By FREDERICK LEO WELK
  As told to his son, Frederick Jr.

The origin of the surname Welk is given in various name history sources as meaning “foreigner” or “wanderer.” For hundreds of years that has been an apt label for many members of the clan, who ranged from Alsace to Southern Russia then to Dakota always looking for a better place and better times.
My father lived until 2013, a few months short of his 100th birthday.  He frequently commented on having lived from the "horse and buggy days to the computer age."


"Mother and Dad, Frank and Katherine Welk, got married in 1905 and they moved onto the farm. That was about 5 1/2 miles (south) from Berwick. And they farmed it. And then, Dad being quite intelligent, the elevator company heard about him and asked him to take over the grain buying. So, he moved his family into town. In so doing he bought the biggest house in town and took the job. It was the only house in town that had a bathtub in those days.

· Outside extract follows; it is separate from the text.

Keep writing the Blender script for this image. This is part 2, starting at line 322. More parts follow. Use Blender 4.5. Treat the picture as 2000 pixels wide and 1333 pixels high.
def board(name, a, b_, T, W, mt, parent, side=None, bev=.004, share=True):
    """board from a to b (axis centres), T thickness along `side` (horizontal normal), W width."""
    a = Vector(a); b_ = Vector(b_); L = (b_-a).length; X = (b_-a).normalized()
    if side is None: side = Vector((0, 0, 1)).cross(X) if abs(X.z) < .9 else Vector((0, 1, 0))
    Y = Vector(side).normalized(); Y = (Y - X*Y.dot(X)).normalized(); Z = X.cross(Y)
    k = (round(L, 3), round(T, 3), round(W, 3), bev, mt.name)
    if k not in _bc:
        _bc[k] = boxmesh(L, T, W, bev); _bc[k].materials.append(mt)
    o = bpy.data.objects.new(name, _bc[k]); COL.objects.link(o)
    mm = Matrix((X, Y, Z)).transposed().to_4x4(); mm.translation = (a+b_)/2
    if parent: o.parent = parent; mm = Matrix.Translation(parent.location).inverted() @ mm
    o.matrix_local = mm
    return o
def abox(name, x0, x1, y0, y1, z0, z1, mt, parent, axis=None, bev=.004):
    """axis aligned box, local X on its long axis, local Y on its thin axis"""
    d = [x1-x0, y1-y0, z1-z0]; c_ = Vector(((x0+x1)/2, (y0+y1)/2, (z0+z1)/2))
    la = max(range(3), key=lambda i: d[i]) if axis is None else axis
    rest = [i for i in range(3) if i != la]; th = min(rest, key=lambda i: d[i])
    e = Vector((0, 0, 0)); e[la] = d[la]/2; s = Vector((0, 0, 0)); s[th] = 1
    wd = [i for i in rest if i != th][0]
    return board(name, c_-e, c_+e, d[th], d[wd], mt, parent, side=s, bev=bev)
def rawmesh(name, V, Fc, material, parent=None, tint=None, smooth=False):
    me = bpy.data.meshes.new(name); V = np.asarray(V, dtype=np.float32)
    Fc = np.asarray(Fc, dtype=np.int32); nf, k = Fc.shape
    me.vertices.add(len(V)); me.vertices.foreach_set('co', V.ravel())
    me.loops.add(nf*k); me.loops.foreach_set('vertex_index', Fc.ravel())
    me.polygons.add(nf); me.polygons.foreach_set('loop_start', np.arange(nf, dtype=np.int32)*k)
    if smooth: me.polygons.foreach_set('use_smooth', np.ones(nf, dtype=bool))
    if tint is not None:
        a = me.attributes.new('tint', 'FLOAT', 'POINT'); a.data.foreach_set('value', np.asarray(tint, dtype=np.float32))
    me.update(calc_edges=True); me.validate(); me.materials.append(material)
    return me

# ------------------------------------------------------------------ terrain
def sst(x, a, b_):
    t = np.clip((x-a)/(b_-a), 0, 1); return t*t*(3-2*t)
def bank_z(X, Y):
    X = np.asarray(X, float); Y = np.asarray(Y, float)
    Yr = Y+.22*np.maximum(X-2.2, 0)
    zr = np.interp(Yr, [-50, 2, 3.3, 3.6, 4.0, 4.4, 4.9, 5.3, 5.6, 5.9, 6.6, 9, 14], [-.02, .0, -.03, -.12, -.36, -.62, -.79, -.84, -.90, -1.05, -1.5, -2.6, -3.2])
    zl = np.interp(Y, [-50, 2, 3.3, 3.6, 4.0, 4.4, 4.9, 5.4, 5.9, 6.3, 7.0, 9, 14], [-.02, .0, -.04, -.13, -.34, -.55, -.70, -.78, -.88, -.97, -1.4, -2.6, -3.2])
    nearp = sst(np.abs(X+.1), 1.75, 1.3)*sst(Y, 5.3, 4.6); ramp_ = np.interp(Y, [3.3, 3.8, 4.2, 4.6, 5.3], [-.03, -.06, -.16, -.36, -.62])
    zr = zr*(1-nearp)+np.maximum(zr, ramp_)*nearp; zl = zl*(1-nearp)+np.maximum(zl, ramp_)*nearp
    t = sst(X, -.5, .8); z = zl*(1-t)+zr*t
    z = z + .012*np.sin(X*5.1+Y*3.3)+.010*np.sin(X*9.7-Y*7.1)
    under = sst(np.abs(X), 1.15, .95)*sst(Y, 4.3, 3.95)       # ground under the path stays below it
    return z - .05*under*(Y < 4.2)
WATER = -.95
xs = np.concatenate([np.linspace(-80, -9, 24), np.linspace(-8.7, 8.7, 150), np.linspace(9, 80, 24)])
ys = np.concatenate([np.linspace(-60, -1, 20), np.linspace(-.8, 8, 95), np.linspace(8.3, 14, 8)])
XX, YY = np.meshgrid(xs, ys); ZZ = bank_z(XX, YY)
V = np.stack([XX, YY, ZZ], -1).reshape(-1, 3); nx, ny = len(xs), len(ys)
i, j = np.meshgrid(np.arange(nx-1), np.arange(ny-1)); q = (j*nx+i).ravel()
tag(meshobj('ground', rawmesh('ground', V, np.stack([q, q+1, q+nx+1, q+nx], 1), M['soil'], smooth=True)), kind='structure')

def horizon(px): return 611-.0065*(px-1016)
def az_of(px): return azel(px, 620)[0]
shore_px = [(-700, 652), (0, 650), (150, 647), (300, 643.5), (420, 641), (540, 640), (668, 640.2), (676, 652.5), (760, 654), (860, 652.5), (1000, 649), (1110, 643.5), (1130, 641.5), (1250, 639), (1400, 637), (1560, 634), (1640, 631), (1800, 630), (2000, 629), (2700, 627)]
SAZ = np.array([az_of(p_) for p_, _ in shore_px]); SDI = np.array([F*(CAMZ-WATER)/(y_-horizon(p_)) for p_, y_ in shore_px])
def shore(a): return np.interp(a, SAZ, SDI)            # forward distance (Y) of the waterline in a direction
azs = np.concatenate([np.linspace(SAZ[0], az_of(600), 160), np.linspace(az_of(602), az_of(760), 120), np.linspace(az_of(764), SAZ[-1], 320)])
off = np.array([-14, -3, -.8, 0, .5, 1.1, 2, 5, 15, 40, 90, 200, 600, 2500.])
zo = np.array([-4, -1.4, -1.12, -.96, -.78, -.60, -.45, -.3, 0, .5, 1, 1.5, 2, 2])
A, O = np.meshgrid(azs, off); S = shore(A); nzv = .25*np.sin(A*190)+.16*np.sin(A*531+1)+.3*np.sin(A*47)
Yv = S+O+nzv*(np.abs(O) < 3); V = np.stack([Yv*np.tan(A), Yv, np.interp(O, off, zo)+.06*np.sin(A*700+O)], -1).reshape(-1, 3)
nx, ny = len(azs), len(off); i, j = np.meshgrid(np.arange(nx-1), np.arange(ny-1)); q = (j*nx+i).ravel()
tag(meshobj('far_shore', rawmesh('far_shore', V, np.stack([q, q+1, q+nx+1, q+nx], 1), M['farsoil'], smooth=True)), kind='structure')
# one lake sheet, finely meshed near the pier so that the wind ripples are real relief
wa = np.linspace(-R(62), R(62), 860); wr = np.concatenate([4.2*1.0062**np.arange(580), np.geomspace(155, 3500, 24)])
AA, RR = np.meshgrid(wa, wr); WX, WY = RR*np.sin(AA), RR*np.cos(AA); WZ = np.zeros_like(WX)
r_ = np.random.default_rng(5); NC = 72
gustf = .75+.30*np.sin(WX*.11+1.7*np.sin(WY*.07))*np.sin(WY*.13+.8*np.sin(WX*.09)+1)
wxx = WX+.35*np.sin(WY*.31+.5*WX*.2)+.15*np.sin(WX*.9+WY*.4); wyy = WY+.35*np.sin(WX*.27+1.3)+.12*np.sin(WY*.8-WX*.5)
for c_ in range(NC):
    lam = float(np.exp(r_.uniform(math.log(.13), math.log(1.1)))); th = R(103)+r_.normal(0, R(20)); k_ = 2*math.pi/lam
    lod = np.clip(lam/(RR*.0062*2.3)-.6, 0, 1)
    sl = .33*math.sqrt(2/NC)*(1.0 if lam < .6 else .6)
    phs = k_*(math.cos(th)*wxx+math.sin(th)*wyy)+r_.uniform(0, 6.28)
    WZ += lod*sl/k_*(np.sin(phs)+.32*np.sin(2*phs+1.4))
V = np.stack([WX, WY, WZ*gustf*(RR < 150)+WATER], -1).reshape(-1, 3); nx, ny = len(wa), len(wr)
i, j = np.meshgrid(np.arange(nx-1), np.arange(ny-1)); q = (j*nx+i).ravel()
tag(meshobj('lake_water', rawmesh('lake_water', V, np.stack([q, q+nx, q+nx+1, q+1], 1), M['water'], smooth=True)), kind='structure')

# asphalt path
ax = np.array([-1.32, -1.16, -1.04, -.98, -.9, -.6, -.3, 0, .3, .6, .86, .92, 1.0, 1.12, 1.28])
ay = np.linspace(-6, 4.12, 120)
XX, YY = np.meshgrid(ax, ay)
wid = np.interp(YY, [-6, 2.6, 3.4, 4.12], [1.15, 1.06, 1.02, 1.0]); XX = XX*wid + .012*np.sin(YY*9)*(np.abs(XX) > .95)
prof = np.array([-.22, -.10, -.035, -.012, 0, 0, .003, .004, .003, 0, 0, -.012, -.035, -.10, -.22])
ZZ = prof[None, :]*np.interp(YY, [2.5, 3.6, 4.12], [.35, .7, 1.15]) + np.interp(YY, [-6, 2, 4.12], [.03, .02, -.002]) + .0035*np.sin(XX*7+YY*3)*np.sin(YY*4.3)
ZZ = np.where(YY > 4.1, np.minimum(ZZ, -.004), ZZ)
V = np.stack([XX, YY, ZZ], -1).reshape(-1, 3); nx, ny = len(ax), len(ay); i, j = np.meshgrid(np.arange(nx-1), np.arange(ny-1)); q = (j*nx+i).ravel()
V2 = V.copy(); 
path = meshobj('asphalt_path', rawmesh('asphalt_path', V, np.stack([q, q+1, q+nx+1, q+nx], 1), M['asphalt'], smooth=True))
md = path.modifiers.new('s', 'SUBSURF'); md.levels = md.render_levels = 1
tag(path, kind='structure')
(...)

The Welk house from Berwick as it appeared in 1989 after it was moved to Rugby, ND, decades later.

"Their oldest boy had died. He was a week old. Then the next child born was Barbara, and then came Frank, and then came Clements, and then came me. And then came Mary. And that’s when my father moved to town. And then was Becky, Agnes, Peter, Dorothy and Beatrice that grew up (in town). Anyway, it was a little town of about 150 population. And it was (then) five elevators. It was a big grain center. He was one of the buyers.

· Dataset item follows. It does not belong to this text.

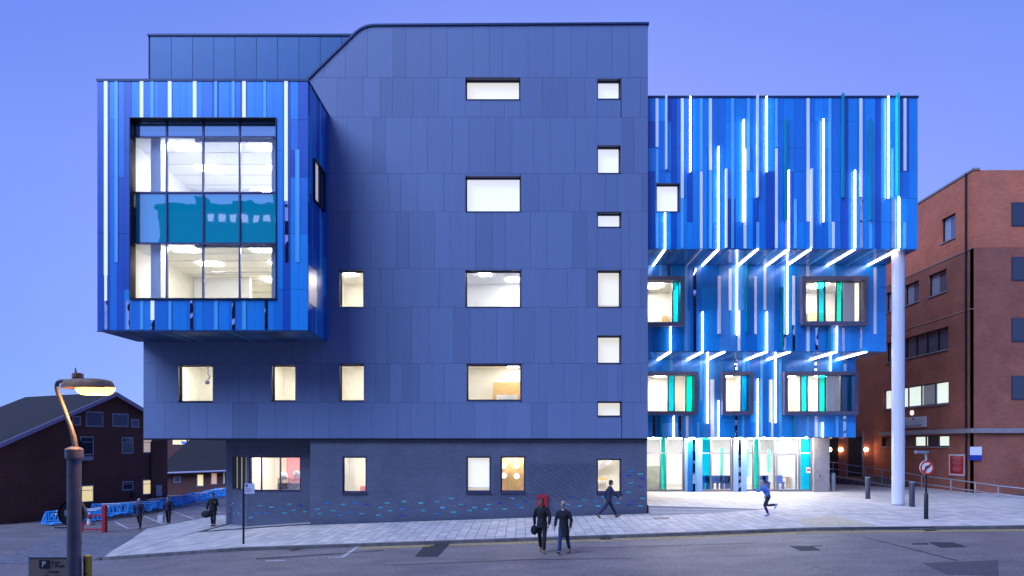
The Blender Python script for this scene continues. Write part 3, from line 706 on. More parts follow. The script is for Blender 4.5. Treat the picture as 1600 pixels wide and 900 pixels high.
# ---- right-hand striped volumes
Y1, Y2, Y3 = .30, 2.93, 5.92
xr2 = 19.48; xL = 6.12
ZT1, ZB1 = Z(153, Y1), Z(389, Y1); ZB2 = Z(549, Y2); ZB3 = Z(683, Y3)
h1 = px_rect(1025.5, 1062.5, 286, 331, Y1)
v1 = shell(xL, xr2-.03, Y1+.03, 12, ZB1+.03, ZT1, [h1], name='upper_volume_wall')
s1 = [(1026.7, 154, 230, 4.5, 'w'), (1026.7, 233, 286, 4.5, 'c'), (1026.7, 333, 388, 4, 'c'), (1040.3, 150, 266, 2.6, 'f'), (1066, 154, 310, 4.5, 'w'), (1066, 311, 388, 4.2, 'c'), (1095.6, 154, 267, 4.5, 'c'), (1095.6, 268, 388, 4, 'w'),
      (1110, 154, 266, 4.5, 'w'), (1110, 267, 388, 4.2, 'c'), (1134, 265, 388, 2.6, 'f'), (1144.5, 154, 388, 4.2, 'c'), (1164, 232, 388, 4.2, 'w'), (1169.5, 154, 267, 4.5, 'c'), (1182.6, 150, 309, 2.6, 'f'), (1184, 347, 388, 4.5, 'c'),
      (1213, 154, 230, 4, 'c'), (1213, 232, 388, 4, 'w'), (1226.5, 188, 345, 3.4, 't'), (1242.7, 311, 388, 4.4, 'c'), (1262.5, 154, 346, 4.5, 'w'), (1266.8, 265, 388, 2.6, 'f'), (1296.6, 154, 388, 4.2, 'c'), (1301.8, 347, 388, 4.4, 'w'),
      (1315.5, 148, 310, 3.2, 't'), (1345, 154, 308, 4.8, 'w'), (1345.5, 309, 388, 4.5, 'm'), (1358.5, 188, 345, 3.4, 't'), (1360.5, 346, 388, 4.2, 'c'), (1394, 232, 309, 4.2, 'c'), (1395, 310, 388, 5, 'm'),
      (1400.5, 148, 309, 3.4, 'T'), (1413.8, 154, 267, 4.5, 'w'), (1413.8, 347, 388, 4.2, 'c')]
l1 = [(1077.5, 152, 270), (1121.5, 230, 389), (1161, 188, 348), (1196.5, 152, 270), (1231, 267, 389), (1285, 187, 348), (1334, 267, 389), (1386, 152, 311), (1402.5, 309, 389), (1038.3, 333, 389)]
clad(v1, 1012.5, 1434, 153, 389, Y1, [190, 231, 268, 310, 347], s1, l1, [h1], 21, 9, 16)
MB().box(xL, xr2+.03, Y1-.03, 12, ZT1, ZT1+.10).build('coping', m_coping, v1)
window(HB, h1, Y1, .24, blind=m_blindc)
# front of the middle volume
xe2 = xr2
h2a = px_rect(1005, 1061, 440, 505, Y2); h2b = px_rect(1255, 1346, 440, 504, Y2)
v2 = shell(xL, xe2-.03, Y2+.03, 12.2, ZB2+.03, ZB1+.02, [h2a, h2b], name='middle_volume_wall')
s2 = [(1032, 412, 434, 4.5, 'c'), (1045, 414, 434, 4, 'm'), (1072, 412, 549, 4, 'c'), (1085.5, 418, 549, 4.5, 'm'), (1123, 432, 522, 3.6, 'f'), (1140.5, 419, 485, 4.5, 'w'), (1154.5, 485, 548, 4.2, 'w'), (1166.5, 412, 520, 3, 't'),
      (1180.5, 432, 522, 4, 'w'), (1195, 400, 484, 4.2, 'w'), (1220.5, 449, 548, 3, 't'), (1240, 431, 508, 4.2, 'w'), (1240, 508, 548, 4.2, 'm'), (1226, 523, 548, 4.2, 'm'), (1262, 412, 434, 4.5, 'w'), (1262.5, 510, 549, 4.5, 'w'),
      (1276, 510, 549, 4.2, 'm'), (1303, 412, 434, 4.5, 'c'), (1293.5, 510, 549, 3.4, 't'), (1317.5, 510, 549, 4.2, 'm'), (1345, 510, 549, 3.6, 'm'), (1367, 418, 522, 4.2, 'w')]
l2 = [(1150.3, 413, 524), (1228.5, 413, 523), (1097, 487, 549), (1197, 487, 549), (1047, 511, 549), (1306, 511, 549)]
clad(v2, 1008, 1385, 413, 549, Y2, [449, 485, 522], s2, l2, [h2a, h2b], 33, 10, 20)
h3a = px_rect(1000, 1083, 587, 643, Y3); h3b = px_rect(1131.5, 1169, 587, 643, Y3); h3c = px_rect(1227.5, 1331, 587, 643, Y3)
v3 = shell(xL, xe2-.03, Y3+.03, 12.4, ZB3+.03, ZB2+.02, [h3a, h3b, h3c], name='lower_volume_wall')
s3 = [(1048.5, 560, 580, 4, 'c'), (1022, 650, 683, 4, 'm'), (1031, 650, 683, 4, 't'), (1062, 650, 683, 4.4, 'm'), (1073, 650, 683, 3, 'f'), (1095, 560, 626, 4.2, 'c'), (1091, 660, 683, 3.5, 'c'), (1113, 593, 683, 5.5, 'w'), (1149.5, 560, 580, 4, 'm'),
      (1150, 650, 683, 4, 'm'), (1161, 650, 683, 3.6, 'c'), (1190, 560, 683, 4, 'c'), (1204, 593, 660, 5, 'w'), (1206.5, 660, 683, 3.2, 'w'), (1219.5, 560, 683, 4.2, 'c'), (1162, 560, 580, 3.4, 'c'), (1274, 560, 580, 4, 'm'), (1240, 650, 683, 3.4, 't'), (1262, 650, 683, 4, 'c'),
      (1275, 650, 683, 4.5, 'w'), (1308, 650, 683, 4, 'c'), (1319.5, 650, 683, 4.4, 'm'), (1320, 560, 580, 4, 'm')]
l3 = [(1104.8, 560, 662), (1121.7, 626, 683), (1183, 592, 683), (1210.5, 560, 661), (1052, 650, 683), (1284, 660, 683), (1296.5, 560, 580)]
clad(v3, 1006, 1337, 562, 683, Y3, [593, 626, 660], s3, l3, [h3a, h3b, h3c], 44, 11, 22)
print('blue panels', blue_n[0], 'grey', npan)
# soffits and their diagonal light strips
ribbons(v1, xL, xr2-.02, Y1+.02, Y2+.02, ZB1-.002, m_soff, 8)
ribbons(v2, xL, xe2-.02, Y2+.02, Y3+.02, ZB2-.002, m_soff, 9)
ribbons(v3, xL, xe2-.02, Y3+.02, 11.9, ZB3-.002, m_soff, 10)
def soff_led(v, cx, y0, y1, z, m_=None):
    xc = X(cx, y0); MB().box(xc-.038, xc+.038, y0-.1, y1, z-.075, z-.034).build('soffit_light_strip', m_ or m_led, v)
for cx in (1038.3, 1121.5, 1182.5, 1231, 1265, 1334, 1402.5): soff_led(v1, cx, Y1, Y2-.02, ZB1)
for cx, m_ in ((1212, m_cyan), (1301, m_cyan), (1366, m_cyan), (1095, m_white)): soff_led(v1, cx, Y1, Y2-.02, ZB1, m_)
for cx in (1047, 1097, 1131, 1197, 1233, 1306, 1352): soff_led(v2, cx, Y2, Y3-.02, ZB2)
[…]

"He still has that farm instinct, so he bought the land around the town because his sons were growing up— Frank, Clem and me. We were getting at the age. By the time I was 12, I was working out in the field. See. We kind of grew up in a hurry. He kept his job and naturally he oversaw that we did everything right. He would say, “You do this on the north 40. And this here should be done on this 40.” First, we would have to plow it up and then we would seed it. But he would adjust it. What type of seed and all this and that. And then we would seed it. We had 12 horses, 50 head of cattle.

"Now it came to the point that I was kind of aggressive. The rest of the boys didn’t know to milk cows, so I took over the cattle business. So, I would go out in the fields about 5 o’clock in the morning and get the cows in. And milk ‘em. And they would take care of the horses and the machinery— get it all set up, you know for the grain. Get all the oil and this and that. And they would do that. Then perhaps we’d have a little breakfast in a hurry — oatmeal my favorite. Then I’d get through milking. I would separate it— the milk and cream. And take the milk and feed the calves. And then I would go out in the field with my brothers. You know, whatever work it was to be done in the field. Well, that was it and Dad would always supervise that, and he would go to work."